Have you ever felt overwhelmed with embarrassment and yet everybody around you totally ignores you and your problem? It happened to me when I was almost ten years old. With a little figuring I’ll come up with the exact day….

On Friday, May 10, 1940 we woke up at dawn with waves and waves of low-flying airplanes zooming in formation over the gray Brussels roofs. I immediately knew that this meant war but my parents were a little slower to accept that fact. The radio announcer convinced them. From Friday until Sunday I was in shock. At first I was trembling all over and could not stop. Finally, my mother lay next to me on the couch to warm me. I was overtaken with fear deep inside me, a fear I could not explain to my brother, who usually made gentle fun of me, or to my parents. Until Monday I refused to leave our apartment. When I finally ventured downstairs into the street, I noticed that nothing seemed to have changed.

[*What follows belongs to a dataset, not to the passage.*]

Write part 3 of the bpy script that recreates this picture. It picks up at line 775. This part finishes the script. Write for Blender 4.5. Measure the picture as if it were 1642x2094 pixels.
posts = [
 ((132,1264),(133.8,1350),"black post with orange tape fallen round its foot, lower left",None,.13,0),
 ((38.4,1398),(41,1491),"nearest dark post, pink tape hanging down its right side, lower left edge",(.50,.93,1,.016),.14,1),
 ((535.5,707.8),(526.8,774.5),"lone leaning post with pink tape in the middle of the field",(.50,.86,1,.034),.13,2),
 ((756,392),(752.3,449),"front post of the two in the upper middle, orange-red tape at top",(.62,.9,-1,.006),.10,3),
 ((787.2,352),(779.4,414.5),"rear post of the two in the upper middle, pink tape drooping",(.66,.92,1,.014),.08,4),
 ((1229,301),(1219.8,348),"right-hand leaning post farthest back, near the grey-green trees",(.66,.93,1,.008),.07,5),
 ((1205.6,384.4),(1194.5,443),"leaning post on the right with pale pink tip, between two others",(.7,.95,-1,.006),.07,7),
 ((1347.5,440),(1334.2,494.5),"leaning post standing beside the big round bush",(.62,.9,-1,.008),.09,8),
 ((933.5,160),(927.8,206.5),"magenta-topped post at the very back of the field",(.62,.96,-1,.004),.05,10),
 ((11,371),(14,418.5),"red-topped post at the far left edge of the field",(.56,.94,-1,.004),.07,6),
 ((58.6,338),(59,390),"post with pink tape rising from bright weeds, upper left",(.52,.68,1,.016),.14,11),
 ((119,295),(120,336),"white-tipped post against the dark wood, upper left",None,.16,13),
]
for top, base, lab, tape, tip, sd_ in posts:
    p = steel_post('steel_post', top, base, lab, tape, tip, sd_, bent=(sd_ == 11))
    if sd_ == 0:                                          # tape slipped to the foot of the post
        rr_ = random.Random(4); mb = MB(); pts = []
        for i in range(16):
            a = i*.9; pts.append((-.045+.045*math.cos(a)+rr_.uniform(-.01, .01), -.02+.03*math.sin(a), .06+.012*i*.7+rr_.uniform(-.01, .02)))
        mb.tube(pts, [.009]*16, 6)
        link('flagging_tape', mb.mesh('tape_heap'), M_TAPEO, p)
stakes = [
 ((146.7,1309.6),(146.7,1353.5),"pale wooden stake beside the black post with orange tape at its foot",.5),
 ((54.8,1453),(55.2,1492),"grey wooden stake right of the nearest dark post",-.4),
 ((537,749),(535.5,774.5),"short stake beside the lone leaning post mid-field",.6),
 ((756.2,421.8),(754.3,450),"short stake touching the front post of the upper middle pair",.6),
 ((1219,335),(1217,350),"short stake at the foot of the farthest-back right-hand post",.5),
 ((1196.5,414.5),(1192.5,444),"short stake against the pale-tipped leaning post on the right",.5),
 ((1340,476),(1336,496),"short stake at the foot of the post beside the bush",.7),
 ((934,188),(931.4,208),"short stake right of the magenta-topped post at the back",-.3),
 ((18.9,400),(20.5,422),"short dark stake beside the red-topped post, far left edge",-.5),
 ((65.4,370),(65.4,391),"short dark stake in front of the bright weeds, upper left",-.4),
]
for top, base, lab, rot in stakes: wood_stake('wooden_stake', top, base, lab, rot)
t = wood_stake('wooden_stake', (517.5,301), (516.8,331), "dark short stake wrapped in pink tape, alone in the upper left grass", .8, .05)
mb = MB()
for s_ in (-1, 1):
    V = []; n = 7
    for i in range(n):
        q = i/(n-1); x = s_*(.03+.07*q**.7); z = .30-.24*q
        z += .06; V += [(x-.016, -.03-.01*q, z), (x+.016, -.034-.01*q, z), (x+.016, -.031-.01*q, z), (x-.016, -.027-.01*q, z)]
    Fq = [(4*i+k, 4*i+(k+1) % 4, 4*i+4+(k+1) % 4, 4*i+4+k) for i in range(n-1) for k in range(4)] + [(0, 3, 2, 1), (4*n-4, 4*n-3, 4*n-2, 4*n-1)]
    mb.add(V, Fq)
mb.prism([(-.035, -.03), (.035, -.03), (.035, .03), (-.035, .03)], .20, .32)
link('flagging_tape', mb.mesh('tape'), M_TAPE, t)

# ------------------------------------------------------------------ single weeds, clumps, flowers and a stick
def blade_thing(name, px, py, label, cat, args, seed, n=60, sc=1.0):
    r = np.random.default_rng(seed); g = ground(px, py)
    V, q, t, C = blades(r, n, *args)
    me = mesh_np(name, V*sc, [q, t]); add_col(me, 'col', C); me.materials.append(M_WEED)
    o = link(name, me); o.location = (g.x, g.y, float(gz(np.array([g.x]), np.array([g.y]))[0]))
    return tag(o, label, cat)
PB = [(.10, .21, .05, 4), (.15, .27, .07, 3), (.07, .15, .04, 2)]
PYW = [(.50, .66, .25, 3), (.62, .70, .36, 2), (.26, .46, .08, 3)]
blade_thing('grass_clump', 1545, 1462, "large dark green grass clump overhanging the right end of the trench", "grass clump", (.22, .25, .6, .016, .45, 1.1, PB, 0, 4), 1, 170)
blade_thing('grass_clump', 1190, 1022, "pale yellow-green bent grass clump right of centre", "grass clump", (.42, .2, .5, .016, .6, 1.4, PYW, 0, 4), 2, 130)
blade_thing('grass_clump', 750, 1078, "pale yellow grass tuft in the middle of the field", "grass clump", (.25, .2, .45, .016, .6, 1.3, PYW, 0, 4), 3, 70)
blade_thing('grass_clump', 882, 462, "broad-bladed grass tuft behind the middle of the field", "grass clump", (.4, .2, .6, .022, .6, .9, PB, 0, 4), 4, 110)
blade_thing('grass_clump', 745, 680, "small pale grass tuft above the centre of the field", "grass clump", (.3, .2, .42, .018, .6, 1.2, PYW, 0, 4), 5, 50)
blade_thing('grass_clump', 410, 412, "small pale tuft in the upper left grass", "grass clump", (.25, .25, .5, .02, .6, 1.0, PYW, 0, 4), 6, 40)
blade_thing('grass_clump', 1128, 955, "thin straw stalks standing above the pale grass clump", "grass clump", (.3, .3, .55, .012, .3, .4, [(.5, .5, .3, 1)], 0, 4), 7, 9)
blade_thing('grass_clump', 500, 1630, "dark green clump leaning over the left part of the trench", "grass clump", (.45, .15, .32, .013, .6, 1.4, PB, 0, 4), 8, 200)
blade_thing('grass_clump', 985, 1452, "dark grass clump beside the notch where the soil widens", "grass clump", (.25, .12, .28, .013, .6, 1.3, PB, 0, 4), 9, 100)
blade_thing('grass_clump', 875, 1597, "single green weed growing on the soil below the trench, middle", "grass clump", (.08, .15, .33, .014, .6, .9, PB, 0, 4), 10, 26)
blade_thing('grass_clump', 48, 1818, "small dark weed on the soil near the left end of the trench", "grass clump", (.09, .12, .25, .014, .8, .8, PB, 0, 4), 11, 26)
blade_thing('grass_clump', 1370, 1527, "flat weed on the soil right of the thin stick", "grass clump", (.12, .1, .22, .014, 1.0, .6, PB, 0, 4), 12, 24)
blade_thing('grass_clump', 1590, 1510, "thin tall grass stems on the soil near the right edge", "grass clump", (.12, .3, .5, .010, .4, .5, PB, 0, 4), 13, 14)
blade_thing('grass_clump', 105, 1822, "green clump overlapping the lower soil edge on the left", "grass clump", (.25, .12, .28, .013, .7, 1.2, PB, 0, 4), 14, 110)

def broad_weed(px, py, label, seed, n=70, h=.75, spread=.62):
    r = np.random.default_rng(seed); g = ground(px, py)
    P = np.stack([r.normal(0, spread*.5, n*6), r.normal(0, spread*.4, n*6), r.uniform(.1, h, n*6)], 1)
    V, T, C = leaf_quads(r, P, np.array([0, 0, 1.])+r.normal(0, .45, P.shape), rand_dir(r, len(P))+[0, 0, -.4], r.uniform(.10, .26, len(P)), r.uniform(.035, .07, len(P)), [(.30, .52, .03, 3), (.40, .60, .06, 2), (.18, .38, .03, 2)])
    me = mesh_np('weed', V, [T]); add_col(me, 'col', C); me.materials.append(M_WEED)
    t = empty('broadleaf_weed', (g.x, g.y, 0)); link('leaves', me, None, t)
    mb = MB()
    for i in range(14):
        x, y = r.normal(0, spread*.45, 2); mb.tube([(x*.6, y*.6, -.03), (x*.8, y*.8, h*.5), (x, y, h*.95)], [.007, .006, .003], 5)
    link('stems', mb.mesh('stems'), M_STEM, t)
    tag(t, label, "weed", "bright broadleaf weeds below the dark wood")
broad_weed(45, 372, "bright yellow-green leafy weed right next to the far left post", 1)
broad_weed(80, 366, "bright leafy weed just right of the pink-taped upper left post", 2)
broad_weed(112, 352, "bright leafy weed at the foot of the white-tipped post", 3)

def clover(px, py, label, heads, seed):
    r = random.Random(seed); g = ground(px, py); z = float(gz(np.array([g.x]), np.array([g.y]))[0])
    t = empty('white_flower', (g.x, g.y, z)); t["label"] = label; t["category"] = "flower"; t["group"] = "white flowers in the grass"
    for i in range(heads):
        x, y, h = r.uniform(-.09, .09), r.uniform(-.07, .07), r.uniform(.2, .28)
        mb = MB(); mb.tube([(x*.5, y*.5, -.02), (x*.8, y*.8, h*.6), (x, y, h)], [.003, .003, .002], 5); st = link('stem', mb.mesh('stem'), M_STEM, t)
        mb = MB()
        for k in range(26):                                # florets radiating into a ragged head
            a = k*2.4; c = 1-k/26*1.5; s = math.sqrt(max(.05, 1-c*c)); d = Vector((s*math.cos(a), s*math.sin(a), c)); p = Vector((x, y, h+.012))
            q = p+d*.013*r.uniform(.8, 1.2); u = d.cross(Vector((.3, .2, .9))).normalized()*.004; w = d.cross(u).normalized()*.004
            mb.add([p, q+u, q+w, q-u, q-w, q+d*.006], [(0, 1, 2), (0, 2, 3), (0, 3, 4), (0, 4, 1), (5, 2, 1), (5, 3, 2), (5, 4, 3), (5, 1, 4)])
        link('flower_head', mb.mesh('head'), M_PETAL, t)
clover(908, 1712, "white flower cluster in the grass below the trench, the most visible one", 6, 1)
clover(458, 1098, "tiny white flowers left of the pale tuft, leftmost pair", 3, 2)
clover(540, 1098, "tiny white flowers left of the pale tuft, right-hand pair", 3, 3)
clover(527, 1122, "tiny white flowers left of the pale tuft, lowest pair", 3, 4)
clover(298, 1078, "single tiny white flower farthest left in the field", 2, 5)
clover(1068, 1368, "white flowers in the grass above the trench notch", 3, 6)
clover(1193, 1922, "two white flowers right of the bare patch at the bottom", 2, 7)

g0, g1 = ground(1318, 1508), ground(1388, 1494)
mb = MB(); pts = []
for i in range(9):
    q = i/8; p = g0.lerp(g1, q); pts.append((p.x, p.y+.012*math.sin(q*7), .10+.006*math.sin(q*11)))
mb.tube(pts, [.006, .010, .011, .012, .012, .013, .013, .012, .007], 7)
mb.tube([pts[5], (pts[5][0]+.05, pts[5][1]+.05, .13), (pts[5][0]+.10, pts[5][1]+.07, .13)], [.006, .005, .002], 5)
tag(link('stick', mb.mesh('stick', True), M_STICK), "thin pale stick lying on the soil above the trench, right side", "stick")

1998 – Joshua, Ginat & Marshall sitting on our trunk still stored in the Hellers Sr. basement in NJ
1998 – Joshua, Ginat & Marshall sitting on our trunk still stored in the Hellers Sr. basement in NJ

I heard my parents talking, very upset to be caught in Brussels at this particular time. We had to get to Paris, they said. My three uncles and their families were there and we would be safe. Didn’t Paris hold out against the Germans in the First World War? The main thing was to escape from the advancing Germans, but so many people wanted to flee as well. First, my father, who was always short of cash, went to borrow 1500 francs from Mr. Rath, promising him that his brothers-in-law, the Weisers in Paris, would repay him. As I heard several years later, the Raths, who had a car, reached Nice in Southern Unoccupied France, where they caught up with my Weiser uncles, who took care of my father’s debt.

A great trust existed between Leipzigers. After the war, my father told us that some Leipzigers who traded in furs and who managed to settle in England before the war were entrusted with their friends’ entire fortune for safekeeping. As a point of honor, they returned those fortunes to their friends or to their heirs after the war. That impressed me.

Our two huge oceangoing trunks (see picture of the one still stored at the Hellers Sr., Fair Lawn, New Jersey) appeared in our living room from the basement. My parents threw everything we owned pell-mell into them. There was chaos at the train station, my father reported every day. Finally, after several attempts my father managed to get train tickets for the four of us to the coast, the opposite direction from Paris, where he was so anxious to take us. It took until Wednesday to get us together with our hand luggage into a train compartment, destination Ostende, I believe. The trunks went their separate way to Adinkerke, close to the French border.

 So it would be Wednesday, May 15, that I suffered the embarrassment of finding myself in a train compartment surrounded by strangers, still wearing my light and dark blue embroidered apron! How could I explain to our fellow passengers that in the constant excitement and commotion at home, nobody had warned me to remove it before we left our apartment? With a faint voice I started timidly to laugh it off. However, nobody was paying the slightest attention to my attempts at explanation, nobody was concerned whether I traveled with an apron or not, because by the time I removed my coat and noticed the apron, our train was stuck on the track. Night had fallen and everybody in the compartment faced the right window, where in the distance Gand was burning.

From Ostende we made it to La Panne by tramway. La Panne, or De Panne in Flemish, is a beach town close to the French border. While walking around aimlessly in the town filled with hordes of refugees, my parents ran into acquaintances from Leipzig, Mr. & Mrs. Wassermann, a childless couple who knew a place above a restaurant where we could find shelter for the night. Mrs. Wassermann had been an actress and enunciated German very distinctly and very clearly. I found her pretty funny. The mezzanine of the restaurant was already very crowded. Our family managed to squeeze in next to the Wassermanns. My mother complained about her little daughter having to sleep on the floor. As for me, it was a real exciting war adventure, my first. I slept very soundly that first night on straw covered with my mother’s foal fur jacket.

The following day, my father hired a driver with a horse-drawn cart to pick up our two huge ocean liner trunks in Adinkerke. One of the trunks was filled with all our worldly possessions, the other was filled with what was left of the furs my father had brought from Leipzig, his only capital. We did get to Adinkerke close enough to see the railroad station at a distance but due to a tremendous traffic jam consisting of military trucks filled with retreating armies from Holland and Belgium and a multitude of civilian vehicles wanting to escape the advancing German Army, our cart could not stop. The driver let us know that he was very anxious to get out of the area while it was still possible. My mother started to cry bitterly at the loss of all our precious possessions, the silver, the dishes, the bedding, everything we had to leave behind in Adinkerke. I decided then and there never to care that much about material possessions. In fact I felt then that the most important thing was that our family was together. The horse-drawn cart took us to a small town further away from the coast. We spent a night in Furnes. Thereafter my recollection is a little hazy. My father must have hired another cart to take us south. When the road got too jammed with fleeing refugees, the driver left us and our luggage at a very busy intersection.